Monday, Mar. 17, 1986
A Vision of Steely Finesse
By ROBERT HUGHES
"My first memory is of the brightness of light, light all around," the painter wrote as she was approaching her 90s. She had been nine months old, sitting among white pillows outside her parents' farmhouse in the wheat country near Sun Prairie, Wis.; the Civil War had ended less than 25 years before, the Ford was not invented, and Picasso was six. That infant memory of brightness would irradiate her work for the best part of a century, leaving no doubt, when Georgia O'Keeffe died last week in Santa Fe at the age of 98, that one of the great American lives had ended.
O'Keeffe's career was unique in the annals of American art, for several combining reasons. The first, and most obvious, was its length. It embraced the whole history of modernism in America. Between 1916, when a friend took a bundle of her drawings to Alfred Stieglitz at the 291 Gallery in New York City, and 1976, when encroaching blindness forced her to more or less give up painting, O'Keeffe remained either a vivid presence or, in her later years of isolation on her ranch in Abiquiu, N. Mex., a formidable and revered absence.
The second was its tenacious originality. O'Keeffe was as thoroughly American as Joan Miro -- whose clarity and depth of space her work sometimes distantly recalled -- was Catalan; her paintings remind those sated with cross-cultural quotation that major art is more apt to spring from deep allegiances to specific experience than from isms. She did not go to Europe until she was 65. When she saw Mont Ste.-Victoire from Cezanne's studio above Aix-en-Provence, she characteristically called it "a poor little mountain" -- which it is, in a way, compared with the landscapes that surround her Ghost Ranch -- and wondered why so many words had been piled on it. Before her 30th birthday, in small watercolors of epic space like Light Coming on the Plains, 1917, she had become seraphically modernist without imitating cubism, fauvism or any other transatlantic recipes.
With O'Keeffe, vision preceded style, and her works escape the provincial air that clings to some early American modernism ("Colonial Cubism," in Stuart Davis' mordant phrase). Her main stylistic affinities are less with other American or European painting than with photography: the work of Stieglitz, but especially of her friends Paul Strand and Edward Weston, obsessed with sharp focus, clear emblematic shapes of stone, bone and weathered root, the far telescoped into the near. Her America was a more stripped, fundamental and varied place than anything one can find in "regional" painting of the '30s. She made indelible images of the city, such as her views of and from the Shelton Hotel in New York City in the '20s, which convey the hard-edged, Promethean power of Manhattan. O'Keeffe spent part of every year in New York City until 1949, but the landscape she made most completely her own, through more than 50 years of scrutiny and reverie, was that of New Mexico. She went there for the first time in 1929, and it never let her go. The windy space, the towering cloud architecture, the wrinkled hills "like a mile of elephants," as she once put it, and the reduction of all organic form to sweeping, compressed epitomes lend her paintings something of the grandeur of 19th century panoramic landscapes.
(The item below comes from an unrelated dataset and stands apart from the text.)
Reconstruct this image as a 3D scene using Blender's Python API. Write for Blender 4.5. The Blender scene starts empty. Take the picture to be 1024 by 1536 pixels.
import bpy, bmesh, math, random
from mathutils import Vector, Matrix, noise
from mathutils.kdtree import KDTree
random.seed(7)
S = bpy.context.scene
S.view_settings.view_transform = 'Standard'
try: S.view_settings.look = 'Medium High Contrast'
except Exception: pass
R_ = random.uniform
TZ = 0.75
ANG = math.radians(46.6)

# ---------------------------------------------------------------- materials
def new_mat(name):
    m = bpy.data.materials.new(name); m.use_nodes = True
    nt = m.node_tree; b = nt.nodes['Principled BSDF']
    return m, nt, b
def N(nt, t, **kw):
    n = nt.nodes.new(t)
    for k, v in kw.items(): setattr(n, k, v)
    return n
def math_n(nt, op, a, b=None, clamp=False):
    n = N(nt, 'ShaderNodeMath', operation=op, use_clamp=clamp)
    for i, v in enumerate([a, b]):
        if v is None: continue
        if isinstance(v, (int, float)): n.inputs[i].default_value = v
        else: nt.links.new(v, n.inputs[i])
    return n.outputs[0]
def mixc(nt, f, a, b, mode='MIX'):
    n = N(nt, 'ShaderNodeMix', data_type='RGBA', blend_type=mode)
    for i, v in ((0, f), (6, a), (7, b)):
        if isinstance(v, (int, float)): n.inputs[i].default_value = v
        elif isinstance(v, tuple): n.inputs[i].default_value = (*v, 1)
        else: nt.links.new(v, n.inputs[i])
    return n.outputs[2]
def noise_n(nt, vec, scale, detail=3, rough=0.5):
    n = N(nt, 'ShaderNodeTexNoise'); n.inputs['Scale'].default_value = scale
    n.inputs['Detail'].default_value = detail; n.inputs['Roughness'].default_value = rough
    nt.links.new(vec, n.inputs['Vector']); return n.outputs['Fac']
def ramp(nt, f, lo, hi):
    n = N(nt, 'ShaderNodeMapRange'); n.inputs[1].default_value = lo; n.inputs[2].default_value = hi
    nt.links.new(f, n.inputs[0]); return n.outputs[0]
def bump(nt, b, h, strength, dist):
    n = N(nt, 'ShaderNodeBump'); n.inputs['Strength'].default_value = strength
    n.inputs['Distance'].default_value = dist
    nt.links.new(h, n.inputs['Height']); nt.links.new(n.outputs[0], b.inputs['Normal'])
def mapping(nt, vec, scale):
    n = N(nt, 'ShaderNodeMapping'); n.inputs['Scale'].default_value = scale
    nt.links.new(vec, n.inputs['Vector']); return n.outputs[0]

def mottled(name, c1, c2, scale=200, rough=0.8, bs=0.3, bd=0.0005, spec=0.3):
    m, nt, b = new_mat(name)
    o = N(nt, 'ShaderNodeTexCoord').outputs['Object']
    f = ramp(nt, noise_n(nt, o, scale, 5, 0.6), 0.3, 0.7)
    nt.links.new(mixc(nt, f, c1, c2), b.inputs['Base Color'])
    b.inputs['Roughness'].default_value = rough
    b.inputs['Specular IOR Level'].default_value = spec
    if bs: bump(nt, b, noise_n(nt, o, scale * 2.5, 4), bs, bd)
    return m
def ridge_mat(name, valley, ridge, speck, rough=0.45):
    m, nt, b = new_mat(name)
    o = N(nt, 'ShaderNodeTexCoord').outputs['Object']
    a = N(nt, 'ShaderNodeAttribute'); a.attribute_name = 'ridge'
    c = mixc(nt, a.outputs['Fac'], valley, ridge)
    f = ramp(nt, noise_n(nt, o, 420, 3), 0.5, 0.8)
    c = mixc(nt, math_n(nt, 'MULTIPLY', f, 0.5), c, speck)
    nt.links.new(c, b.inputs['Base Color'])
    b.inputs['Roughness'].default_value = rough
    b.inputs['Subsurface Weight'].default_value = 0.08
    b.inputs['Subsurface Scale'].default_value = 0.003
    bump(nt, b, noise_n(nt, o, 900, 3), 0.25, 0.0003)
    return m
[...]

O'Keeffe always rejected the idea that her scenes of New Mexico were meant as symbols or allegories. But it is hard to see their contrasts of image -- an Indian paintbrush or a wild daisy put against the bleached bone of a ram's skull, and that bone repeating the ancient permanence of mountain line -- without grasping that some transaction beyond the simply formal or factual is afoot. This is particularly true with her flower paintings: magnified closeups, filling the whole surface, of a black iris, a jack-in-the-pulpit, or a calla lily. Almost from the moment that they were first exhibited at Stieglitz's gallery in the mid-'20s, these were interpreted as sexually coded images, and since O'Keeffe is now one of the icons of feminism, this reading is unlikely to change. She always denied it, with asperity. But then, she had to make her way in a world more prudish than our own, and one infinitely less receptive to the seriousness of women artists. One way to resist such pressures was to emphasize the formal and botanical over the symbolic and sexual. "I am not a woman painter," she once declared in a famous statement; her life's work was a sustained manifesto against second- class aesthetic citizenship.
Alfred Stieglitz, who was to become her mentor, promoter, lover and husband and who, with her, would enact one of the great partnerships of American culture, grasped the other side of this immediately. "At last," he exclaimed on seeing her drawings in 1916, "a woman on paper!" For in the last analysis, one cannot imagine the peculiar sensibility of her work -- its steely finesse and suppleness, its imagery of blossoming, unfolding and embrace -- coming with such conviction, or perhaps at all, from a man. O'Keeffe was a woman of exquisite moral vigor. Now that she is dead, no effort will be spared to convert her into a mere culture heroine. In the gap between her death and this banal transfiguration, one can at least look at her paintings.